Is translating more difficult than writing an original poem? Every piece of writing has its own difficulty. Some poems are born whole, sliding into the world with confidence and joy, as in some human births. But as any mother knows about some births too, some poems are shy and hesitant and take too long, or sometimes die before they see the light. Every poet keeps some memory of poems lingering at the tip of the tongue but refuse to take shape in words, images, sound, metaphor-whatever it is that gives a poem existence. So every poem has its own difficulties. Translation, too, yields its own frustrations. Translating prose is probably not as difficult, but translating poetry is particularly difficult because poetry trades in attitudes more than in meanings. There are so many more things unsaid in poetry than what are actually stated in words. The true universe of poetry is the universe of feelings, silent but replete with sensations. The equivalences of word and feeling are not always the same from one language to the next. The translator traverses uncertain the uncertain pathways of language to connect these labyrinths of feelings. His or her ear for both languages must be subtle or else he or she will miss the nuances. And he or she must always remember that the humbling fact that the poem does not belong to him. He cannot take liberties with it because the original poem stands solid as a monument to chide his failure or disrespect. This is equally hard. Whether this is harder or easier than writing an original poem, I do not wish to say. What I could say is this: Whatever the difficulty might be, it is important that one enjoys the work, the writing, or the translation. Luckily for this collection of Adonis, it had been more joy than hard work.

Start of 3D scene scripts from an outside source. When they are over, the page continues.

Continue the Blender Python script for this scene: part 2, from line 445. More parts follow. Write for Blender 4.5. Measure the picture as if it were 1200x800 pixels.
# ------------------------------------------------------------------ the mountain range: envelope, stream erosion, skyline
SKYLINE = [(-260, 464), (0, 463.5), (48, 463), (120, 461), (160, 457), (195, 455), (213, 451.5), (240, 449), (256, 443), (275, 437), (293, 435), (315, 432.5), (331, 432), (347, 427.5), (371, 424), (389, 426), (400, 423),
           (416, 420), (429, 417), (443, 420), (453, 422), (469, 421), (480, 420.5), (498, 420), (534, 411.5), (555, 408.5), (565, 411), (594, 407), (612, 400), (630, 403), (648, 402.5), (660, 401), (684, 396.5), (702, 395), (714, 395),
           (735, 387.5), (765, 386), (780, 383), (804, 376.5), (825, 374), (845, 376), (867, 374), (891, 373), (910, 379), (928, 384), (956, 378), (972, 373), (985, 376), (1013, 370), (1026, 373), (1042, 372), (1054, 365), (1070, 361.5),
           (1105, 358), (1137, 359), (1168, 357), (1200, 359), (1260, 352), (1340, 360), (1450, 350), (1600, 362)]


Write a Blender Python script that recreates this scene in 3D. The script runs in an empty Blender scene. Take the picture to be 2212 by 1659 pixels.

What’s the most difficult poem you’ve translated from the book? "Suwat sa Sugarol". The reasons are easy enough to imagine. Gambling is absolutely alien to me. The idioms of gambling might as well be Greek as far as I am concerned. This is one reason. The other reason is that the idioms of gambling in English would absolutely be different from the Cebuano idioms in the same field. I wrote a note to Adonis: "The best way to translate this is to get the English gamblers' idioms. But Cebuano idioms are also culturally unique. If we Anglicize it too much, we might lose our own cultural context. This is a midway job." He had to pitch in to help me understand some words and phrases. But these difficulties, real as they are, were really more technical. The personality itself of the gambler was delightfully clear, the pathos of aging, mingling with the macho bravado, the invincible gambler's spirit winning over the odds of common sense and ordinary morality. We don't really know whether we did a good job of translation. Finally, Adonis had to settle with what he got. It must have seemed to him like a heroic effort even if it may lack the incisiveness and precision of the original.